When you don’t have well thought out goals, you can’t, of course, give your best to the company. But the company is not the only loser. You personally lose, too. Objectives are wonderful motivators that you can scarcely do without. When you have them, you commit yourself to getting certain things done by a certain time. You put the pressure on yourself to produce, to keep things moving. You find it easier and more natural to ask the right questions, to get the right information, to make the right comparisons. People sense more direction, more confidence in your actions. Your career is the gainer when have a plan of actions.

So much of our planning-in business as in life in general-is dreamlike. Most dreams seem completely real as we float through dreamland, and so do many of our plans. In the happy moments when they appear, they seem wise, realistic, and sometimes inspiring. But they are not effective- no more than dreams are effective. Now, we all know that plans must be elastic, subject to all sorts of changes. We know that the plan must control us in the future-that it should be a guide, not a dictator.

But this is not an excuse for lack of planning. In fact, just the opposite is true; the more clearly we understand the plans are not rigid, the freer we can be in making them specific. Plans need not be detailed blueprints of action, but they should be workable outlines. And they should be detailed enough so that it is clear when you plan to start this and when you plan to finish that.

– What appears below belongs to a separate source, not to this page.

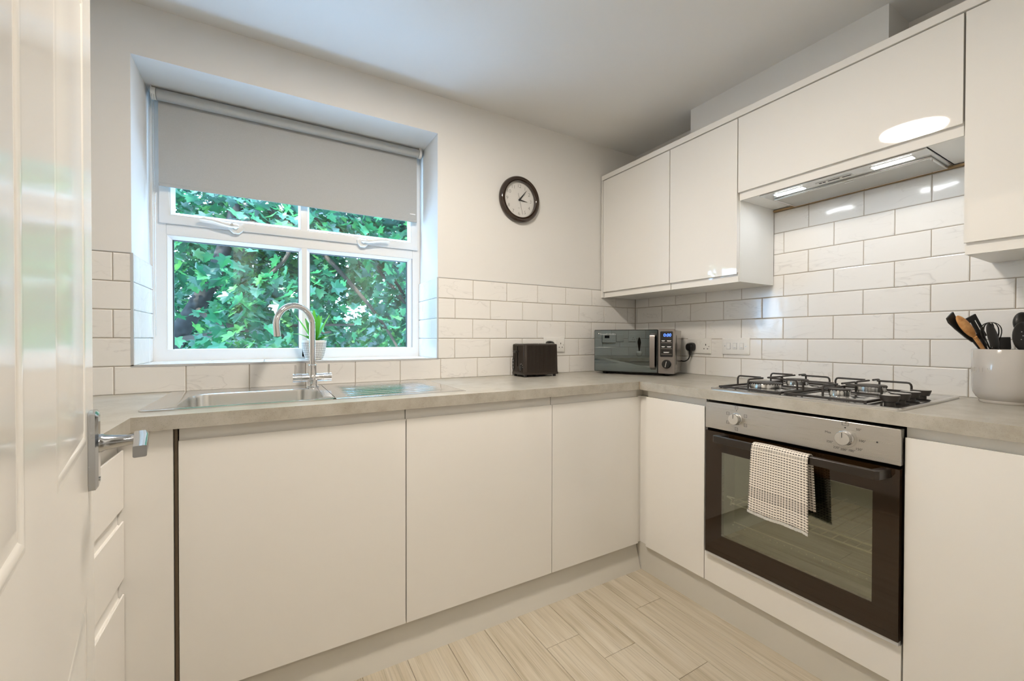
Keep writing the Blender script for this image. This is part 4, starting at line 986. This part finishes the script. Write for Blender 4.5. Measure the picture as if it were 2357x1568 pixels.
def flatblade(base, tip, outline, thick, facing, bend=0.):
    # outline = [(along 0..1, left half width, right half width)]
    base, tip = Vector(base), Vector(tip); d, s, n = frame_from(tip - base, facing); Lh = (tip - base).length
    mb = MB(); loops = []
    for t, l, r_ in outline:
        c = base + d * (t * Lh) + n * (bend * t * t)
        loops.append([c - s * l + n * thick / 2, c + s * r_ + n * thick / 2, c + s * r_ - n * thick / 2, c - s * l - n * thick / 2])
    return mb.loft(loops, True, True)
foot = (2.035, .36, .925)
ZJ0 = .93
# angled turner, far left
u = thing('turner', 'black angled turner leaning left out of the jar', 'utensil', (2.05, .32, ZJ0))
MB().tube(smoothpath([(2.062, .330, .935), (2.030, .400, 1.06), (2.010, .419, 1.098), (1.998, .427, 1.116)], 5), [.0055] * 16, 8, flat=.6).build('handle', 'utensil_black', u, smooth=True)
flatblade((2.004, .423, 1.108), (1.929, .468, 1.188), [(0, .006, .005), (.25, .010, .010), (.6, .013, .015), (.86, .014, .017), (1, .008, .022)], .006, camdir, .004).build('blade', 'utensil_black', u, bevel=.0015)
# wooden spoon
u = thing('wooden_spoon', 'wooden spoon standing between the black utensils', 'utensil', (2.05, .32, ZJ0))
MB().tube([(2.055, .355, .935), (2.010, .401, 1.08), (1.984, .416, 1.122)], [.005, .005, .006], 10).build('handle', 'spoon_wood', u, smooth=True)
d_ = Vector((1.937, .446, 1.187)) - Vector((1.988, .415, 1.119))
d, s, n = frame_from(d_, camdir); M = Matrix(((s.x, n.x, d.x, 0), (s.y, n.y, d.y, 0), (s.z, n.z, d.z, 0), (0, 0, 0, 1)))
MB().sphere((0, 0, 0), 1, 18, 12).xf(Matrix.Translation(Vector((1.961, .431, 1.155))) @ M @ Matrix.Diagonal((.016, .007, .046, 1))).build('spoon_head', 'spoon_wood', u, smooth=True)
# slotted turner
u = thing('slotted_turner', 'black slotted turner behind the wooden spoon', 'utensil', (2.05, .36, ZJ0))
flatblade((2.07, .380, .94), (2.054, .418, 1.137), [(0, .005, .005), (1, .005, .005)], .006, camdir).build('handle', 'utensil_black', u)
b0, b1 = Vector((2.060, .416, 1.118)), Vector((2.028, .437, 1.190))
d, s, n = frame_from(b1 - b0, camdir); Lb = (b1 - b0).length; mb = MB()
def qd(a0, a1, l, r_):
    c0, c1 = b0 + d * a0 * Lb, b0 + d * a1 * Lb; th = n * .002
    mb.loft([[c0 + s * l + th, c0 + s * r_ + th, c0 + s * r_ - th, c0 + s * l - th], [c1 + s * l + th, c1 + s * r_ + th, c1 + s * r_ - th, c1 + s * l - th]], True, True)
qd(0, .25, -.018, .018); qd(.78, 1.0, -.019, .019)
for l, r_ in ((-.019, -.012), (-.006, .006), (.012, .019)): qd(.25, .78, l, r_)
mb.build('slotted_blade', 'utensil_black', u)
# whisk
u = thing('balloon_whisk', 'wire balloon whisk with black handle in the jar', 'utensil', (2.0, .37, ZJ0))
wb0, wd_ = Vector((1.990, .379, 1.076)), Vector((-.06, .03, 1)).normalized()
MB().tube([(2.004, .372, .94), (1.991, .378, 1.082)], [.007, .006], 10).build('handle', 'utensil_black', u, smooth=True)
rs = Vector((R0.x, R0.y, 0)); fs_ = Vector((F0.x, F0.y, 0))
for k in range(6):
    a = PI * k / 6; sd = rs * math.cos(a) + fs_ * math.sin(a) * .8
    pts = [wb0 + wd_ * (.004 + .088 * math.sin(PI * i / 20) ** .62) + sd * (-.040 * math.cos(PI * i / 20)) * (math.sin(PI * i / 20) ** .45 if 0 < i < 20 else .1) for i in range(21)]
    MB().tube(pts, .0011, 6).build('wire', 'black_gloss', u, smooth=True)
# solid spoon in front of the whisk
u = thing('serving_spoon', 'black solid serving spoon upright in front of the whisk', 'utensil', (1.99, .36, ZJ0))
MB().tube([(2.005, .350, .935), (1.976, .366, 1.085)], [.006, .006], 10).build('handle', 'utensil_black', u, smooth=True)
d, s, n = frame_from(Vector((-.024, .014, .085)), camdir); M = Matrix(((s.x, n.x, d.x, 0), (s.y, n.y, d.y, 0), (s.z, n.z, d.z, 0), (0, 0, 0, 1)))
MB().sphere((0, 0, 0), 1, 18, 12).xf(Matrix.Translation(Vector((1.964, .373, 1.122))) @ M @ Matrix.Diagonal((.015, .007, .046, 1))).build('spoon_head', 'utensil_black', u, smooth=True)
# square spatula
u = thing('spatula', 'short black square-ended spatula in the jar', 'utensil', (2.07, .36, ZJ0))
flatblade((2.075, .355, .935), (2.069, .367, 1.085), [(0, .005, .005), (1, .005, .005)], .007, camdir).build('handle', 'utensil_black', u)
flatblade((2.069, .366, 1.070), (2.069, .368, 1.121), [(0, .012, .012), (.3, .019, .019), (1, .020, .018)], .006, camdir).build('blade', 'utensil_black', u, bevel=.0015)
# round ladle at the back right
u = thing('ladle', 'black round ladle rising highest at the right edge', 'utensil', (2.075, .33, ZJ0))
MB().tube([(2.078, .325, .935), (2.085, .330, 1.085), (2.088, .332, 1.15)], [.006, .006, .006], 10).build('handle', 'utensil_black', u, smooth=True)
d, s, n = frame_from(Vector((.012, .0, .08)), camdir); M = Matrix(((s.x, n.x, d.x, 0), (s.y, n.y, d.y, 0), (s.z, n.z, d.z, 0), (0, 0, 0, 1)))
MB().sphere((0, 0, 0), 1, 20, 14).xf(Matrix.Translation(Vector((2.089, .334, 1.168))) @ M @ Matrix.Diagonal((.026, .015, .034, 1))).build('bowl', 'utensil_black', u, smooth=True)
# perforated spoon
u = thing('slotted_spoon', 'black perforated spoon in front at the right edge', 'utensil', (2.03, .32, ZJ0))
MB().tube([(2.030, .316, .935), (2.028, .322, 1.085)], [.006, .006], 10).build('handle', 'utensil_black', u, smooth=True)
Mh = Matrix.Translation(Vector((2.028, .322, 1.123))) @ M
sh = MB().sphere((0, 0, 0), 1, 22, 14).xf(Mh @ Matrix.Diagonal((.034, .008, .046, 1))).build('spoon_head', 'utensil_black', u, smooth=True)
q = MB()
for (hx, hz_) in [(-.014, .012), (-.004, .016), (.006, .012), (.014, .016), (-.010, 0), (0, .003), (.010, 0), (-.014, -.012), (-.003, -.010), (.008, -.013), (0, -.022)]:
    yy = .0082 * math.sqrt(max(.05, 1 - (hx / .034) ** 2 - (hz_ / .046) ** 2))
    q.cyl(Mh @ Vector((hx, yy - .0004, hz_)), Mh @ Vector((hx, yy + .0004, hz_)), .0016, seg=8)
q.build('strainer_holes', 'tile_trim', sh, kind='stuff')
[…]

Set High Standards for Your Subordinates

In this article, we shall discuss standards of work, and in particular, standards of achievement. First we shall see how standards affect performance in a business organization. The standards set by management have a deep and far-fetching influence on the way people in an organization think and perform.

There is a direct relationship between high standards and high profits. High standards by themselves do not guarantee high profits (for managers must sell the standards and help employees to work for them), but they are one of the essential links between management and profits.

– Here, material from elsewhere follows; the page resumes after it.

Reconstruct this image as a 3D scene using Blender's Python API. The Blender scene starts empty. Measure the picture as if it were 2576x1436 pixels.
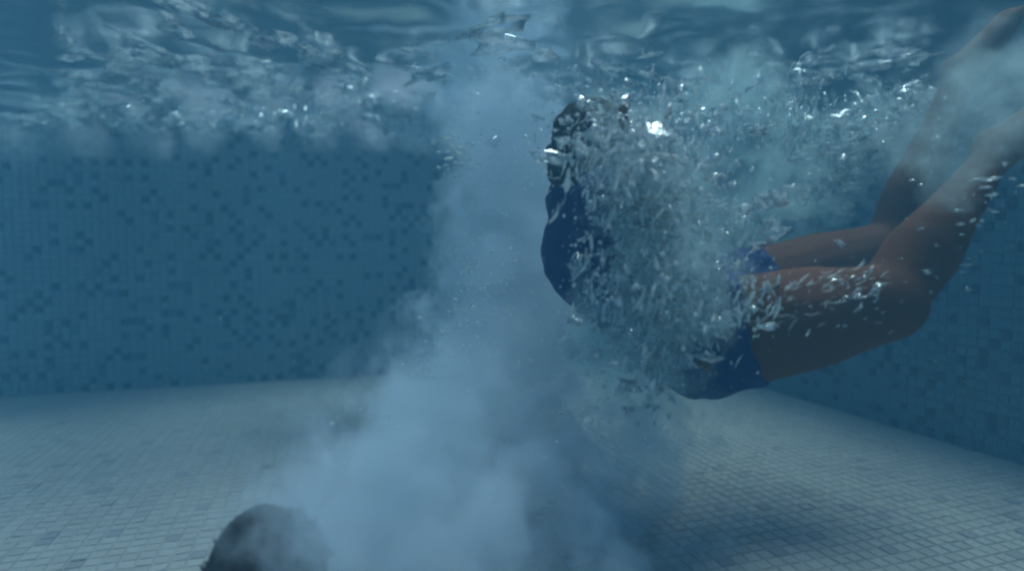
import bpy, bmesh, math, random
import numpy as np
from mathutils import Vector, Matrix, noise as mnoise

random.seed(7)
rng = np.random.default_rng(11)
scene = bpy.context.scene
COL = scene.collection
R = math.radians

# ------------------------------------------------------------------ camera
CAM_Z = 0.72
FPX = 1535.0                       # focal length for a 2576 px wide picture
PITCH = R(-2.9)
cam_d = bpy.data.cameras.new('camera')
cam_d.sensor_width = 36.0
cam_d.lens = 36.0 * FPX / 2576.0
cam_d.clip_start = 0.01
cam_d.clip_end = 500
cam_d.dof.use_dof = True
cam_d.dof.focus_distance = 1.45
cam_d.dof.aperture_fstop = 1.2
cam = bpy.data.objects.new('camera', cam_d)
cam.location = (0, 0, CAM_Z)
cam.rotation_euler = (R(90) + PITCH, 0, 0)
COL.objects.link(cam)
scene.camera = cam

# ------------------------------------------------------------------ world, sun, exposure
SUN_EL, SUN_AZ = R(77), R(42)     # azimuth from +Y towards +X
world = bpy.data.worlds.new('World')
scene.world = world
world.use_nodes = True
wn = world.node_tree.nodes
sky = wn.new('ShaderNodeTexSky')
sky.sky_type = 'NISHITA'
sky.sun_disc = False
sky.sun_elevation = SUN_EL
sky.sun_rotation = SUN_AZ
bg = wn['Background']
bg.inputs['Strength'].default_value = 0.09
world.node_tree.links.new(sky.outputs[0], bg.inputs['Color'])
sun_d = bpy.data.lights.new('sun', 'SUN')
sun_d.energy = 1.5
sun_d.angle = R(28)
sun_d.color = (1.0, 0.97, 0.93)
sun = bpy.data.objects.new('sun', sun_d)
sdir = Vector((math.sin(SUN_AZ) * math.cos(SUN_EL), math.cos(SUN_AZ) * math.cos(SUN_EL), math.sin(SUN_EL)))
sun.rotation_euler = sdir.to_track_quat('Z', 'Y').to_euler()
COL.objects.link(sun)

scene.view_settings.view_transform = 'Standard'
scene.view_settings.look = 'None'
scene.view_settings.exposure = 0.58
scene.view_settings.gamma = 1.0
scene.view_settings.use_curve_mapping = False
scene.render.engine = 'CYCLES'
cy = scene.cycles
cy.use_denoising = True
cy.max_bounces = 6
cy.diffuse_bounces = 2
cy.glossy_bounces = 4
cy.transmission_bounces = 4
cy.volume_bounces = 3
cy.transparent_max_bounces = 12
cy.caustics_reflective = False
cy.caustics_refractive = False
cy.sample_clamp_indirect = 4.0
cy.filter_width = 2.3
cy.volume_step_rate = 2.0
cy.volume_max_steps = 96
cy.use_adaptive_sampling = True
cy.adaptive_threshold = 0.12
cy.adaptive_min_samples = 16

# ------------------------------------------------------------------ helpers
def P(px, py, d):
    """a point at distance d in front of the camera (Y = d), seen in direction px, py of a 2576x1436 picture"""
    v = Vector(((px - 1288) / FPX, (718 - py) / FPX, -1.0))
    v = Matrix.Rotation(R(90) + PITCH, 3, 'X') @ v
    v *= d / v.y
    return Vector((v.x, v.y, v.z + CAM_Z))

def mat(name):
    m = bpy.data.materials.new(name)
    m.use_nodes = True
    nt = m.node_tree
    return m, nt, nt.nodes, nt.links

def mesh_obj(name, verts, faces, material=None, parent=None, smooth=False):
    me = bpy.data.meshes.new(name)
    me.from_pydata([tuple(v) for v in verts], [], faces)
    me.update()
    if smooth:
        me.polygons.foreach_set('use_smooth', [True] * len(me.polygons))
    o = bpy.data.objects.new(name, me)
    COL.objects.link(o)
    if material:
        for m in (material if isinstance(material, (list, tuple)) else [material]):
            me.materials.append(m)
    if parent:
        o.parent = parent
    return o

def tag(o, label=None, cat=None, group=None, kind=None):
    for k, v in (('label', label), ('category', cat), ('group', group), ('kind', kind)):
        if v:
            o[k] = v
    return o

def empty(name, loc=(0, 0, 0)):
    o = bpy.data.objects.new(name, None)
    o.location = loc
    o.empty_display_size = 0.1
    COL.objects.link(o)
    return o

def box(bm, lo, hi):
    vs = [bm.verts.new((x, y, z)) for z in (lo[2], hi[2]) for y in (lo[1], hi[1]) for x in (lo[0], hi[0])]
    for f in ((0, 2, 3, 1), (4, 5, 7, 6), (0, 1, 5, 4), (2, 6, 7, 3), (0, 4, 6, 2), (1, 3, 7, 5)):
        bm.faces.new([vs[i] for i in f])

def bm_obj(name, bm, material, parent=None, smooth=False):
    me = bpy.data.meshes.new(name)
    bm.to_mesh(me)
    bm.free()
    if smooth:
        me.polygons.foreach_set('use_smooth', [True] * len(me.polygons))
    o = bpy.data.objects.new(name, me)
    me.materials.append(material)
    COL.objects.link(o)
    if parent:
        o.parent = parent
    return o

# ------------------------------------------------------------------ pool frame
ANG = R(18)
U = Vector((math.cos(ANG), math.sin(ANG), 0))          # along the back wall, to the right
V = Vector((math.sin(ANG), -math.cos(ANG), 0))         # along the right wall, towards the camera
CORNER = Vector((1.037, 4.227, 0))
LU, LV = 7.6, 9.0                                        # pool size
WATER_Z = 1.40
WALL_TOP = 1.545
PITCH_T = 0.038
GAP = 0.0035
def pool(u, v, z=0.0):
    """u metres left of the corner, v metres towards the camera"""
    p = CORNER - U * u + V * v
    return Vector((p.x, p.y, z))

# ------------------------------------------------------------------ tile materials
def tile_material(name, col, var, rough=0.35):
    m, nt, N, L = mat(name)
    b = N['Principled BSDF']
    oi = N.new('ShaderNodeTexCoord')
    nz = N.new('ShaderNodeTexNoise'); nz.inputs['Scale'].default_value = 9.0; nz.inputs['Detail'].default_value = 3
    n2 = N.new('ShaderNodeTexNoise'); n2.inputs['Scale'].default_value = 1.3; n2.inputs['Detail'].default_value = 2
    geo = N.new('ShaderNodeNewGeometry')
    L.new(geo.outputs['Position'], nz.inputs['Vector'])
    L.new(geo.outputs['Position'], n2.inputs['Vector'])
    mix = N.new('ShaderNodeMix'); mix.data_type = 'RGBA'
    mix.inputs[6].default_value = tuple(c * (1 - var) for c in col) + (1,)
    mix.inputs[7].default_value = tuple(min(1, c * (1 + var)) for c in col) + (1,)
    ad = N.new('ShaderNodeMath'); ad.operation = 'MULTIPLY_ADD'; ad.inputs[1].default_value = 0.5; ad.inputs[2].default_value = 0.0
    ad2 = N.new('ShaderNodeMath'); ad2.operation = 'MULTIPLY_ADD'; ad2.inputs[1].default_value = 0.5
    L.new(nz.outputs['Fac'], ad.inputs[0]); L.new(n2.outputs['Fac'], ad2.inputs[0]); L.new(ad.outputs[0], ad2.inputs[2])
    L.new(ad2.outputs[0], mix.inputs[0])
    L.new(mix.outputs[2], b.inputs['Base Color'])
    b.inputs['Roughness'].default_value = rough
    return m

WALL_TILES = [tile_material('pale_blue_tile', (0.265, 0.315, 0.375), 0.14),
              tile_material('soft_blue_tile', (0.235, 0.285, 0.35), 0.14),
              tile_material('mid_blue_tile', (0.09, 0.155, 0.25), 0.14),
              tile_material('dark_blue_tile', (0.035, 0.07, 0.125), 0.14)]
FLOOR_TILES = [tile_material('pale_floor_tile', (0.345, 0.365, 0.37), 0.10, 0.5),
               tile_material('white_floor_tile', (0.37, 0.39, 0.395), 0.10, 0.5),
               tile_material('grey_floor_tile', (0.325, 0.345, 0.355), 0.10, 0.5),
               tile_material('blue_floor_tile', (0.26, 0.27, 0.30), 0.10, 0.5)]
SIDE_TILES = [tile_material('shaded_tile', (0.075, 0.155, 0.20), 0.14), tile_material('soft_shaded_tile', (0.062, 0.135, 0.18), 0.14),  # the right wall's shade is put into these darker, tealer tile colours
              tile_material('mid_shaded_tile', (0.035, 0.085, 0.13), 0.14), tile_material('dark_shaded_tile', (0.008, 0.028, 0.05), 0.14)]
GROUT_W = tile_material('wall_grout', (0.12, 0.18, 0.24), 0.1, 0.8)
GROUT_F = tile_material('floor_grout', (0.325, 0.342, 0.35), 0.1, 0.8)
CONC = tile_material('deck_stone', (0.34, 0.33, 0.31), 0.2, 0.8)

# ------------------------------------------------------------------ tiled surfaces
def visible_px(p):
    d = p - Vector((0, 0, CAM_Z))
    d = Matrix.Rotation(-(R(90) + PITCH), 3, 'X') @ d
    if d.z > -0.2:
        return None
    return 1288 + d.x / -d.z * FPX, 718 - d.y / -d.z * FPX, -d.z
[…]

One reason is that high standards satisfy an important need of key people in an organization-the people with drive and a desire to accomplish. Every good organization has a few such men and women; there are never enough. To challenge them personally, and also to help them assume leadership positions, the company somehow must convey that it wants the best its employees can give. If there is a general feeling that it is good enough to do a fair job, the top performers will quickly realize that they are just wasting their time.

It should also be remembered that in a technologically advanced companies today, and in the companies that move fast with new products and promotions to keep up with fast-changing markets, there are countless decisions being made all the time by people under the managerial levels. The manager cannot hope to keep up with everything that is going on; no matter how much he would like to control, he can in fact control only a portion of activities under his supervision.

One of the best ways he can influence these activities is by setting standards that will guide employees in their day-to-day work. If these bench marks are properly set, the bulk of the thousands of small decisions will complement the relatively few major ones made by the top executives. This has much to do with whether or not the company is successful.

High standards are instrumental in preventing what News Front Magazine once called “tired management”. Tired management occurs when executives lose the drive and inspiration of their predecessors in the corporation, or when company people show more interest in sharing the spoils of previous accomplishments than in “minding the store”.

This kind of deterioration is indeed likely to set in if management has not set high work standards and high criteria for accomplishment. Good communication between employees cannot be expected unless employees need to communicate in order to jet a job done.

Cooperation between sections cannot be expected unless the sections need to work together in order to accomplish mutually important goals. Managers cannot be expected to develop top performers among assistants and subordinates unless they need to do this in order to qualify for promotion.